This dissertation presents a methodology and automated algorithms for collaborative design. The methodology calls for individuals to independently create designs achieving their own goals, and then collectively derive a single unified design using automated negotiation techniques. From a software engineering perspective, the methodology provides parallelism, simplicity, rationale, and reuse. From a negotiation perspective, the methodology provides multiple agent preference maximization and novel resolution synthesis. From an artificial intelligence perspective, the algorithms provide automation for the complex processes of conflict detection, resolution synthesis, and resolution selection. This dissertation describes how the selfish interests of individuals or subgroups can productively aid the derivation of robust collaborative designs through the automated negotiation of their conflicts.
This dissertation describes formal representations for modeling individual perspectives, design conflicts, and subtasks involved in negotiation. Specifically described are representations for: (1) goals and preferences over domain operators, objects, and relations, (2} categories of design and goal conflicts, and (3) categories of conflict resolutions. Automated processes can manipulate these representations to aid group negotiation.
This dissertation describes formal algorithms for detecting conflicts and synthesizing resolutions. Specifically described are algorithms for: (1) distinguishing between simple design differences and design interference, (2) mapping between goals and their supporting design components, (3) detecting goal conflicts, (4) synthesizing analytic and heuristic resolutions, and (5) reintegrating resolved goals into a design. Analytic resolution consists of compromise generation using a multiple criteria linear programming method. Heuristic resolution consists of search through domain hierarchies to synthesize dissolutions and compensations. These methods have been implemented and applied.
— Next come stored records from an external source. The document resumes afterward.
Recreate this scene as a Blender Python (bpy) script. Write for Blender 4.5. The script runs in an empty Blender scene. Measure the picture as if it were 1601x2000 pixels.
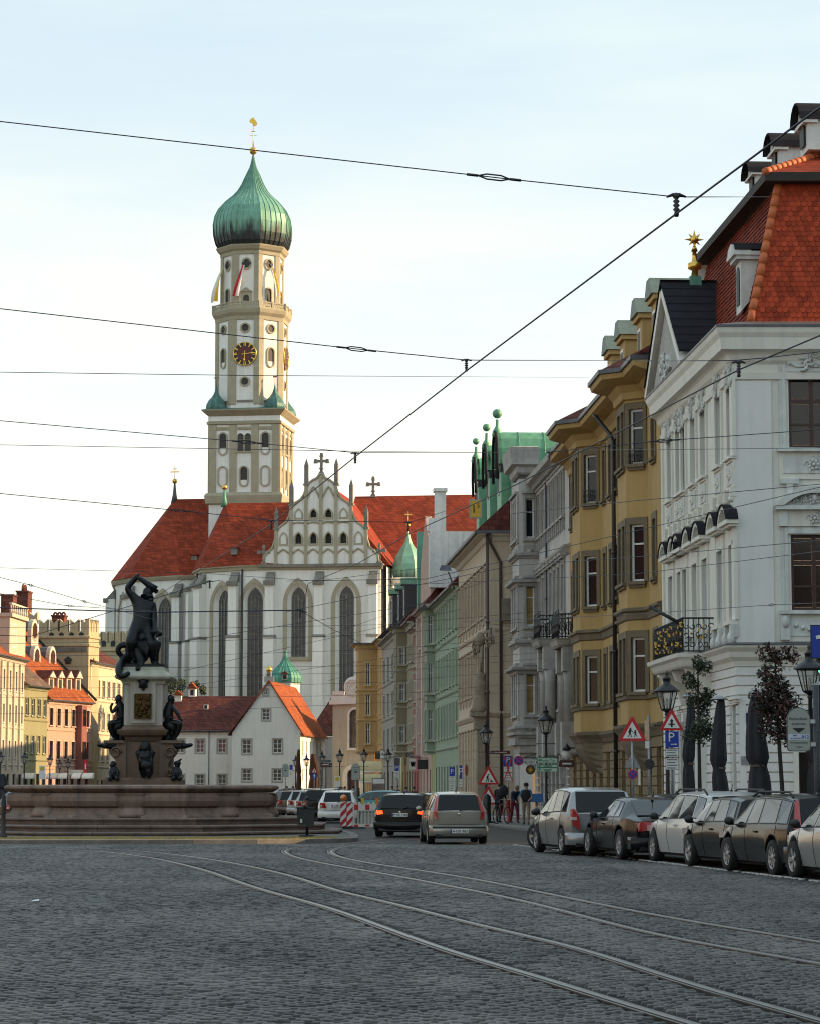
import bpy,bmesh,math,random
from math import sin,cos,tan,pi,radians,sqrt,atan2,hypot
from mathutils import Vector,Matrix
from mathutils.geometry import tessellate_polygon
R=radians
random.seed(7)
SC=bpy.context.scene
COL=SC.collection
# ------------------------------------------------------------------ camera, sky, sun, exposure
FPX=5000.0
TH=math.atan(540/FPX)
EYE=1.6
cam=bpy.data.cameras.new('camera')
cam.sensor_fit='HORIZONTAL';cam.sensor_width=36.0
cam.lens=36.0*FPX/1601.0
cam.clip_start=0.5;cam.clip_end=3000
camo=bpy.data.objects.new('camera',cam);COL.objects.link(camo)
camo.location=(0,0,EYE);camo.rotation_euler=(pi/2+TH,0,0)
SC.camera=camo
SUN_EL,SUN_PHI=R(20),R(3)
W=bpy.data.worlds.new('World');SC.world=W;W.use_nodes=True
nt=W.node_tree;N=nt.nodes;LK=nt.links
bgn=N['Background']
sky=N.new('ShaderNodeTexSky');sky.sky_type='NISHITA';sky.sun_disc=False
sky.sun_elevation=SUN_EL;sky.sun_rotation=pi/2-SUN_PHI
sky.air_density=1.0;sky.dust_density=1.6;sky.ozone_density=1.0;sky.altitude=400
tc=N.new('ShaderNodeTexCoord')
mp=N.new('ShaderNodeMapping');mp.inputs['Scale'].default_value=(1.6,1.6,7.5);mp.inputs['Rotation'].default_value=(0.07,-0.13,0.3)
LK.new(tc.outputs['Generated'],mp.inputs['Vector'])
n1=N.new('ShaderNodeTexNoise');n1.inputs['Scale'].default_value=2.3;n1.inputs['Detail'].default_value=9;n1.inputs['Roughness'].default_value=.55;n1.inputs['Distortion'].default_value=.25
LK.new(mp.outputs['Vector'],n1.inputs['Vector'])
rmp=N.new('ShaderNodeMapRange');rmp.interpolation_type='SMOOTHSTEP';rmp.inputs['From Min'].default_value=.36;rmp.inputs['From Max'].default_value=.68;rmp.inputs['To Min'].default_value=.70;rmp.inputs['To Max'].default_value=.98
LK.new(n1.outputs['Fac'],rmp.inputs['Value'])
spx=N.new('ShaderNodeSeparateXYZ');LK.new(tc.outputs['Generated'],spx.inputs[0])
hr=N.new('ShaderNodeMapRange');hr.interpolation_type='SMOOTHSTEP';hr.inputs['From Min'].default_value=.0;hr.inputs['From Max'].default_value=.40;LK.new(spx.outputs['Z'],hr.inputs['Value'])
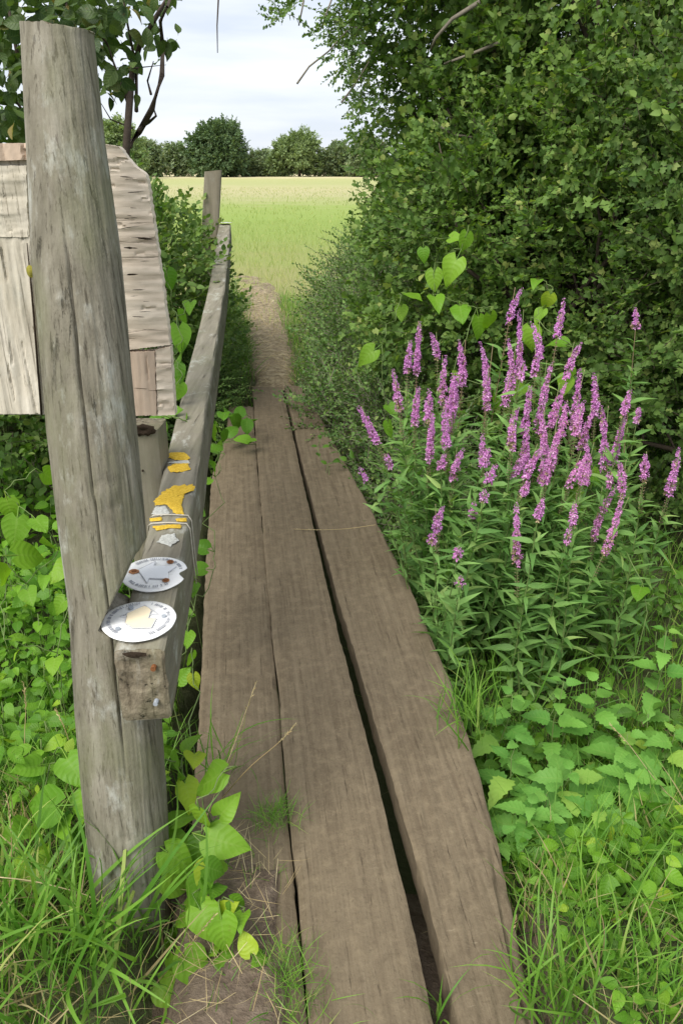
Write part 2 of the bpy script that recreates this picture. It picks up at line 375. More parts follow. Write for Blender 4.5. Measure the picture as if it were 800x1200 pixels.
SPR = {
 'haw': [sprig(i, .20, 12, .036, .031, 'haw', 5) for i in range(7)],
 'small': [sprig(20+i, .17, 14, .021, .014, 'ovate', 3) for i in range(6)],
 'oval': [sprig(40+i, .24, 9, .055, .036, 'ovate', 4) for i in range(6)],
 'fresh': [sprig(80+i, .22, 10, .048, .036, 'ovate' if i % 2 else 'haw', 5) for i in range(7)],
 'far': [sprig(60+i, .9, 10, .42, .34, 'ovate', 2, stem_r=.012, spread=1.4) for i in range(6)],
}
def blade_t(seed, Lb=.3, Wb=.006, n=5, bend=.6):
    rr = random.Random(seed); g = Geo(); v = []; uv = []
    b = rr.uniform(.15, 1.0)*bend; tw = rr.uniform(-.6, .6); y = z = 0.0
    for i in range(n+1):
        t = i/n; a = b*2.2*t**1.4
        if i: y += math.sin(a)*Lb/n; z += math.cos(a)*Lb/n
        wd = Wb/2*(1-t**2.2)*(.55+.45*min(1, t*4)); tt = tw*t
        v += [(-wd*math.cos(tt), y-wd*math.sin(tt), z), (wd*math.cos(tt), y+wd*math.sin(tt), z)]; uv += [(-1, t), (1, t)]
    g.add(v, [(2*i, 2*i+1, 2*i+3, 2*i+2) for i in range(n)], 0, uv); return g.tmpl()
BLADE = [blade_t(i) for i in range(12)]
BLADE_LONG = [blade_t(30+i, .3, .0055, 8, 1.0) for i in range(12)]
BLADE_STIFF = [blade_t(60+i, .3, .0045, 3, .35) for i in range(8)]
def yaw_frames(n, tilt=.25):
    a = rng.uniform(0, 2*math.pi, n); up = nrm(np.array([0, 0, 1.0])+rnd(n, 3, tilt)*np.array([1, 1, .2]))
    y = np.stack([np.cos(a), np.sin(a), np.zeros(n)], -1); y = nrm(y-up*np.sum(y*up, -1, keepdims=True)); s = np.cross(y, up)
    return np.stack([s, y, up], -1)

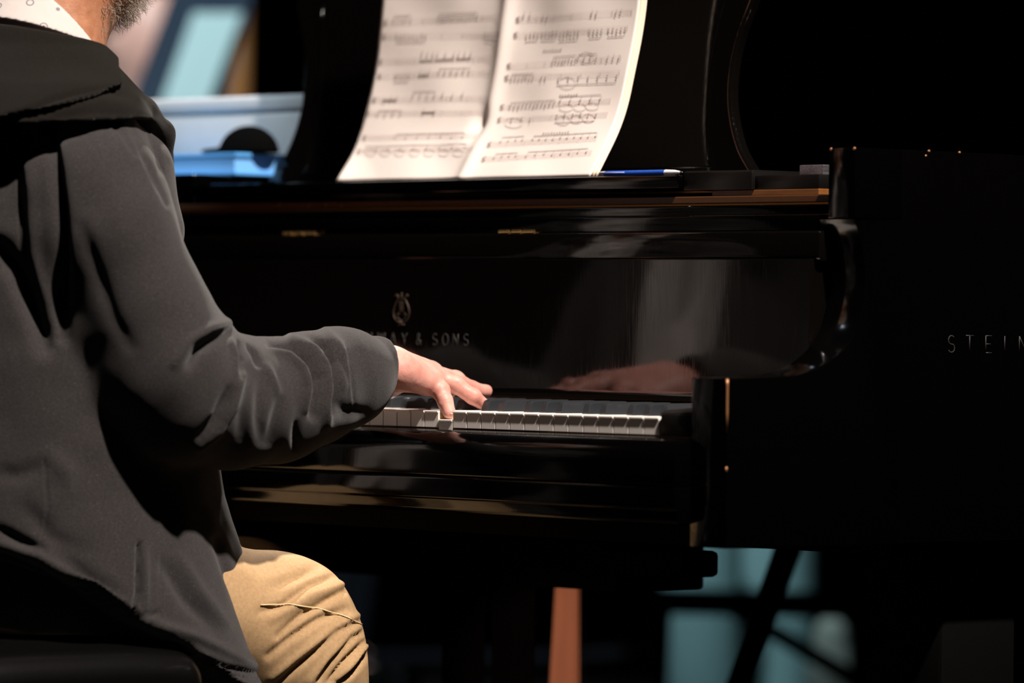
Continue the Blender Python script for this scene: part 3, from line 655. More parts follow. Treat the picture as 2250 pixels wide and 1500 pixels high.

This dissertation describes the implementation of our negotiation algorithms and their application to library design problems. The design of library systems is a complex, multiple agent, negotiation enterprise. We have represented portions of documented library designs in our implemented collaborative design tool, Oz. Oz has been used to detect conflicts and derive negotiated resolutions similar to those published by expert librarians. The implementation and its application to the library domain support the central tenet of this dissertation: processes of negotiated design can be automated through the representation of a generic domain model and specific representations of individual peispectives.